Although I was fascinated with Polish filmmaking back then, I consider my discovery of the Polish school of poster art the defining experience of my college years. Despite not knowing the language, I kept looking for new posters, endlessly fascinated with the allegorical model of film promotion they were creating. I believe that the artists behind these posters had a much better knowledge of the applied arts than us Americans. Although I’ve never been to Poland myself, my grandparents were of Polish descent. I know my grandmother would certainly be proud of the fact that I managed to find an audience in Poland.

Have you noticed any significant shifts in graphic design work since you started in the industry? Has creative work looked any different in the past?

The design process has always been and will always be very complex. Nowadays, whenever I begin working on a commission, the process looks more or less the same it has ten or twenty years ago. It goes something like this: I set up a meeting with my coworkers, we talk the project over, discuss pros and cons. It’s important for design to coexist rather seamlessly with reality, rather than be separate from it. Technology merely allows us to act faster. Some things, however, never change, including the early stages of working on a project—to this very day I begin by picking up a felt-tip pen, a piece of paper, and staring out into space. The pacing of the process is much quicker nowadays, and ideas evolve at an astonishing rate. That, however, is mostly the clients’ doing. What once took whole weeks today unfolds over a couple of hours.

Are there any designs or logos out there you would consider revolutionary or groundbreaking?

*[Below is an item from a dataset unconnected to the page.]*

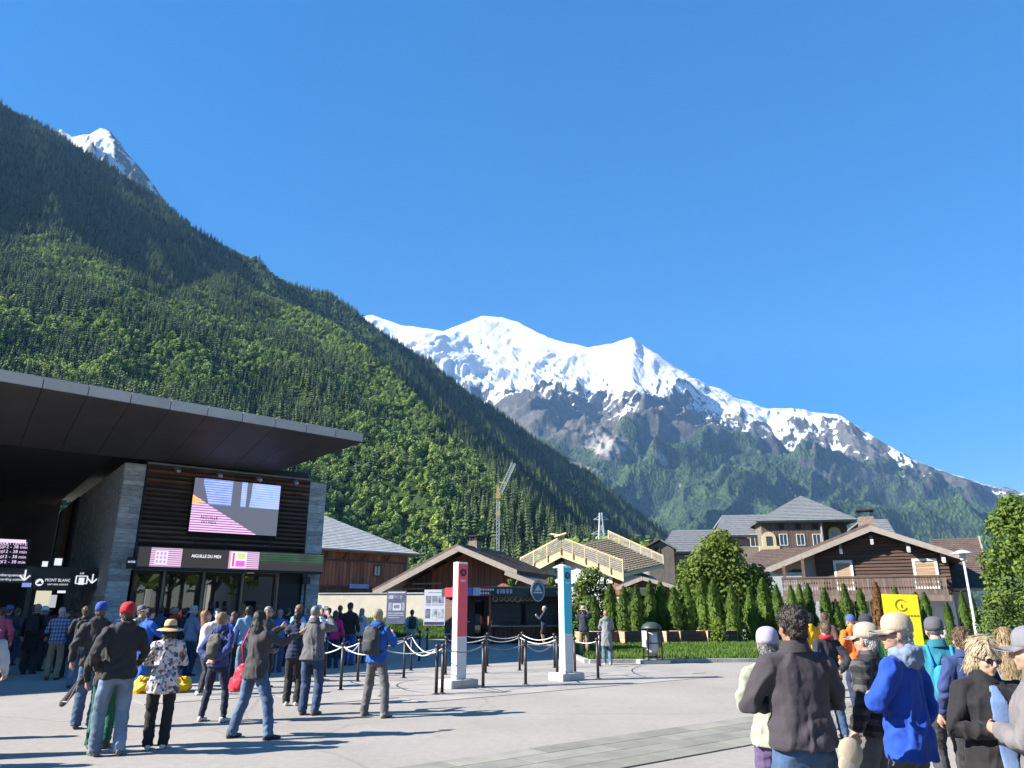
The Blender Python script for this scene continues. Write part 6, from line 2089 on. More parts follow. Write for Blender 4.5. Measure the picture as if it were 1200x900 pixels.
    for k in (1, -1):
        ft = feet[k]
        sb = MB()
        n = 10
        rg = []
        for y, w, z0, z1 in ((-.075, .026, .0, .06), (-.06, .036, .0, .085), (.0, .040, .0, .095), (.07, .046, .0, .07), (.13, .047, .0, .055), (.175, .036, .0, .045), (.195, .015, .008, .03)):
            rg.append([(ft.x+.02*k*y/.15+w*math.cos(a), ft.y+y, z0+(z1-z0)*(.5+.5*math.sin(a))) for a in [2*PI*i/n for i in range(n)]])
        sb.rings([q[::-1] for q in rg])
        sh = sb.build('shoe', cloth(shoe, 'plain', .6), r, smooth=True)
    # --- top
    tp = MB()
    n = 18
    gg = g*(1.0 if not female else .95)
    prof = [(.193, .147, -.005, hem), (.192, .147, 0, hem+.05), (.180, .138, .0, 1.0), (.160*(.93 if female else 1), .124, .005, 1.10), (.166, .130, .012, 1.24), (.176, .122, .006, 1.32), (.165, .100, -.004, 1.385), (.115, .078, -.015, 1.44), (.068, .062, -.02, 1.495)]
    if hem < .8: prof = [(.212, .165, 0, hem), (.204, .158, 0, (hem+.9)/2)]+[(.192, .148, 0, .92)]+prof[2:]
    pr = []
    for rx, ry, oy, z in prof:
        gx = gg if z < 1.42 else 1+.3*(gg-1)
        pr.append([sp((rx*gx*abs(math.cos(a))**.85*(1 if math.cos(a) >= 0 else -1), ry*gx*math.sin(a)+oy, z)) for a in [2*PI*i/n for i in range(n)]])
    tp.rings(pr)
    for k in (1, -1):
        S, E, W = arms[k]
        th = .012+(.012 if puffer else 0)
        tp.ball(S, .064+th, 12, 8); tp.tube([sp((.03*k, -.015, 1.42)), S+Vector((0, 0, .006))], [.062, .058+th], 10)
        if sleeve == 'long': tp.tube([S, S.lerp(E, .1), S.lerp(E, .5), E, E.lerp(W, .5), W-(W-E).normalized()*.02], [.062+th, .062+th, .054+th, .050+th, .043+th, .033+th], 12)
        elif sleeve == 'short': tp.tube([S, S.lerp(E, .1), S.lerp(E, .72)], [.062+th, .062+th, .058+th], 12)
    if hood:
        tp.ball(sp((0, -.085, 1.475)), (.115, .062, .075), 12, 8); tp.ball(sp((.07, -.03, 1.48)), (.05, .06, .05), 8, 6); tp.ball(sp((-.07, -.03, 1.48)), (.05, .06, .05), 8, 6)
    else:
        tp.tube([sp((0, -.02, 1.46)), sp((0, -.022, 1.525 if collar != 'low' else 1.50))], [.074, .068], 14)
    me = remesh(tp, vx_, 4 if near else 3)
    ks = 1.0 if not puffer else .5
    def folds(c):
        f = .010*ks*fbm(c[:, 0]*6+seed, c[:, 1]*6+3, c[:, 2]*4.5, oct=4)
        f = f+.007*ks*np.sin(34*(c[:, 2]*.8+.55*c[:, 0]*np.sign(c[:, 0])+.4*c[:, 1])+5*pnoise(c[:, 0]*5+seed, c[:, 1]*5, c[:, 2]*5))*smooth01(np.abs(c[:, 0]), .1, .24)
        f = f+.006*ks*np.sin(50*c[:, 2]+7*pnoise(c[:, 0]*6, c[:, 1]*6+seed, c[:, 2]*3))*np.exp(-((c[:, 2]-1.02)/.12)**2)
        rn = pnoise(c[:, 0]*5+seed, c[:, 1]*5, c[:, 2]*3.2+.9*np.abs(c[:, 0])*6)
        f = f+.013*ks*(1-np.minimum(1, np.abs(rn)*4.5))-.003
        if puffer: f = f+.009*np.abs(np.sin(c[:, 2]*PI/.075))-.006
        return f
    displace(me, folds)
    me.materials.append(cloth(*top))
    if hood and hood is not True:
        me.materials.append(cloth(*hood))
    tn = 'coat' if hem < .8 else ('shirt' if sleeve == 'short' else 'jacket')
    to = link(tn, me, None, r)
    if open_front:
        ob_ = MB()
        ob_.rings([[sp((rx*gg*math.cos(a), ry*gg*math.sin(a)+oy, z)) for a in [R(90-an)+R(2*an)*i/8 for i in range(9)]]+[sp((rx*.5*gg*math.cos(a), ry*.6*gg*math.sin(a)+oy, z)) for a in [R(90-an)+R(2*an)*i/8 for i in range(8, -1, -1)]] for rx, ry, oy, z, an in ((.198, .160, .0, .90, 12), (.178, .142, .003, 1.04, 15), (.174, .140, .012, 1.22, 18), (.162, .128, .007, 1.34, 17), (.105, .089, -.008, 1.435, 12))])
        im = remesh(ob_, vx_, 2); im.materials.append(cloth(*open_front)); link('inner_shirt', im, None, r)
    if hood and hood is not True:
        hb2 = MB(); hb2.ball(sp((0, -.095, 1.47)), (.122, .062, .08), 12, 8); hb2.ball(sp((.075, -.03, 1.475)), (.05, .065, .05), 8, 6); hb2.ball(sp((-.075, -.03, 1.475)), (.05, .065, .05), 8, 6)
        hm = remesh(hb2, vx_, 3); displace(hm, lambda c: .02*fbm(c[:, 0]*12, c[:, 1]*12, c[:, 2]*12+seed, oct=3)+.006); hm.materials.append(cloth(*hood)); link('hood', hm, None, r)
    if pos.y < 14 and not hood and not scarf:
        cb = MB()
        cb.rings([[sp((rx*math.cos(a), ry*math.sin(a)-.018, z+.012*math.sin(a+2.6))) for a in [2*PI*i/20 for i in range(20)]] for rx, ry, z in ((.100, .092, 1.462), (.094, .086, 1.475), (.080, .074, 1.532), (.075, .069, 1.536), (.072, .066, 1.520))], caps=False)
        cb.build('collar', cloth(tuple(x*.8 for x in top[0]), top[1]), r, smooth=True)
    if pos.y < 14 and sleeve == 'long':
        for k in (1, -1):
            S, E, W = arms[k]; d_ = (W-E).normalized()
            MB().tube([W-d_*.075, W-d_*.07, W-d_*.022, W-d_*.016], [.040, .046+(.008 if puffer else 0), .042+(.006 if puffer else 0), .034], 12).build('cuff', cloth(tuple(x*.85 for x in top[0]), top[1]), r, smooth=True)
    if scarf:
        sb = MB(); sb.tube([sp((.08*math.cos(a), .07*math.sin(a)-.02, 1.495+.01*math.sin(3*a))) for a in [2*PI*i/16 for i in range(17)]], .035, 10)
        sb.build('scarf', cloth(*scarf), r, smooth=True)
    # --- hair
    hc, style = hair
    if style != 'none' and hat not in ('beanie',):
        hr = MB()
        tight = style in ('shaved', 'thin')
        e = .004 if tight else .013
        hr.ball((0, -.018, .146), (.0745+e, .093+e, .083+e), 16, 12)
        if style in ('long', 'bob', 'mid'):
            zl = {'long': -.20, 'mid': -.07, 'bob': .0}[style]
            nR = [((.082, .085), -.03, .14), ((.092, .085), -.045, .06), ((.10, .075), -.06, (zl+.06)/2), ((.085, .05), -.07, zl)]
            hr.rings([[(rx*math.cos(a), ry*math.sin(a)+oy, z) for a in [2*PI*i/14 for i in range(14)]] for (rx, ry), oy, z in nR[::-1]])
        elif style in ('short', 'curly'):
            hr.ball((0, -.055, .075), (.062, .05, .05), 12, 8)
        if style == 'bun': hr.ball((0, -.075, .215), .036, 10, 8); hr.ball((0, -.055, .075), (.062, .05, .05), 12, 8)
        if style == 'pony': hr.ball((0, -.055, .08), (.062, .05, .05), 12, 8); hr.tube([(0, -.10, .15), (0, -.14, .08), (0, -.13, -.06)], [.025, .03, .012], 8)
        if style == 'curly': hr.ball((0, -.02, .15), (.087, .104, .093), 14, 10)
        hm = remesh(hr, .009 if near else .013, 2)
        amp = {'curly': .014, 'shaved': .001, 'thin': .002}.get(style, .007)
        fq = 34 if style == 'curly' else 22
        displace(hm, lambda c: amp*fbm(c[:, 0]*fq+seed, c[:, 1]*fq, c[:, 2]*(fq if style in ('curly', 'short') else 6), oct=3))
        fl = .152 if style not in ('long', 'bob', 'mid') else .148
        def face(p): return (p.y > .040 and p.z < fl and abs(p.x) < (.2 if style in ('short', 'shaved', 'thin', 'curly', 'bun', 'pony') else .066)) or (p.z < .045 and p.y > -.05 and style in ('short', 'shaved', 'thin', 'curly', 'bun', 'pony')) or (style in ('short', 'shaved', 'thin', 'curly', 'bun', 'pony') and p.y > .0 and p.z < .12 and p.y > .02)
        cut(hm, face)
        if style not in ('shaved', 'thin') and pos.y < 19: strands(hm, 1500 if near else 350, style, seed, .105 if hat else 9)
        hm.transform(HM)
        hm.materials.append(hair_mat(HAIRC[hc]))
        link('hair', hm, None, r)
    # --- hats
    if hat:
        kind, hcol = hat
        hm_ = MB()
        if kind == 'cap':
            hm_.rings([[(.089*q*math.cos(a), .106*q*math.sin(a)-.016, .152+z) for a in [2*PI*i/18 for i in range(18)]] for q, z in ((1.0, -.03), (1.02, 0), (1.0, .03), (.9, .062), (.68, .085), (.35, .097), (.06, .1))])
        elif kind in ('straw', 'bucket', 'sunhat'):
            bw = {'straw': .185, 'bucket': .135, 'sunhat': .165}[kind]
            hm_.rings([[(.088*q*math.cos(a), .105*q*math.sin(a)-.014, .148+z) for a in [2*PI*i/20 for i in range(20)]] for q, z in ((1.0, -.02), (1.02, .01), (.97, .05), (.85, .085), (.6, .102), (.1, .105))])
        elif kind == 'beanie':
            hm_.ball((0, -.015, .15), (.088, .106, .095), 16, 10)
        hat_me = hm_.mesh('hat', True); hat_me.transform(HM)
        if kind == 'beanie': cut(hat_me, lambda p: (HM.inverted() @ p).z < .115)
        hat_me.materials.append(cloth(hcol, 'plain', .75))
        ho = link('cap' if kind == 'cap' else ('beanie' if kind == 'beanie' else 'hat'), hat_me, None, r)
        br = MB()
        if kind == 'cap':
            P_ = []
            for i in range(9):
                a = R(20)+R(140)*i/8
                P_.append((.086*math.cos(a), .103*math.sin(a)-.016, .130))
            Q_ = [(.082*math.cos(R(20)+R(140)*i/8)*.98, .10+.085*math.sin(PI*i/8)**.7-.02*(1-math.sin(PI*i/8)), .118-.014*abs(math.cos(R(20)+R(140)*i/8))) for i in range(9)]
            vs = P_+Q_
            up = [(x, y, z+.006) for x, y, z in vs]
            fs = [(i, i+1, 10+i, 9+i) for i in range(8)]
            br.add(vs+up, [f[::-1] for f in fs]+[tuple(v+18 for v in f) for f in fs]+[(9+i, 10+i, 28+i, 27+i) for i in range(8)])
        elif kind in ('straw', 'bucket', 'sunhat'):
            dr = {'straw': .035, 'bucket': .055, 'sunhat': .03}[kind]
            br.rings([[(q*math.cos(a), q*1.12*math.sin(a)-.014, z+.008*math.sin(2*a+seed)*(q > .1)) for a in [2*PI*i/24 for i in range(24)]] for q, z in ((.088, .125), (bw*.8, .130-dr*.6), (bw, .128-dr), (bw*.99, .134-dr), (bw*.8, .138-dr*.6), (.088, .134))], caps=False)
        if br.v:
            bme2 = br.mesh('brim', True); bme2.transform(HM); bme2.materials.append(cloth(hcol, 'plain', .75)); link('brim', bme2, None, ho)
        if kind == 'straw':
            rb_ = MB(); rb_.rings([[(.0915*math.cos(a), .109*math.sin(a)-.014, z) for a in [2*PI*i/20 for i in range(20)]] for z in (.135, .165)], caps=False)
            m_ = rb_.mesh('hat_band', True); m_.transform(HM); m_.materials.append(cloth((.05, .03, .02))); link('hat_band', m_, None, ho)
    if glasses:
        gb = MB()
        for k in (1, -1):
            gb.ball((.031*k, .092, .106), (.026, .009, .019), 12, 8)
            gb.tube([(.055*k, .086, .112), (.078*k, .04, .112), (.082*k, -.01, .106)], .003, 6)
        gb.tube([(-.01, .098, .112), (.01, .098, .112)], .004, 6)
        gm = gb.mesh('sunglasses', True); gm.transform(HM); gm.materials.append(LENS); link('sunglasses', gm, None, r)
    return r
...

When I start out designing a logotype, I always the QUARK logo that I saw from my room in my childhood home. As a young boy, I stared for that logo for hours on end, tracing its shape in my mind. It was that logo that inspired me to take up creative work—I kept coming back to it throughout the years and dreamed of ultimately creating something equally powerful.

I often pondered the power that a designer working on a logotype ultimately wields—his work is supposed to clearly communicate its message throughout its entire lifespan. A logo has to be simple and yet highly abstract—so that everyone can interpret them in their own individual way. I believe the Nike swish and the Apple logo to be one of the most revolutionary logotypes in history—and both are very simple.

Which of your works is especially important to you?

The logo I designed for Hillary Clinton’s presidential run has been making some waves recently. The logotype was supposed to be simple in order to preclude unnecessary discussions that could obscure its message. My primary goal was to design a neutral logo, something that, paradoxically, basically anyone could have come up with. The design process resembled baking cookies—it was homely, relaxed.

How does design shape our reality? Do you think that surrounding ourselves with good and interesting design can ultimately change our world for the better?

Oh, absolutely. I feel that the world nowadays is designed much better than it was some time ago. Regardless of where you are and what circles you move in, you can clearly see the influence of design on nearly everything around us, from cities to national parks. Even the way we communicate and speak to one another has been affected by design and its far-reaching influence. Design affects how we move around (through Uber) and how we date (through dating apps). We’ve basically arrived at a point where everything around us is a meticulously designed experience. I believe that brand loyalty is motivated primarily by design and its impact. The whole thing seems somewhat mystical, but my age dictates I maintain a healthy skepticism about the matter. Nowadays, I believe it to be crucial for design to remain democratic, unwilling to manipulate, and to offer us plenty room to grow.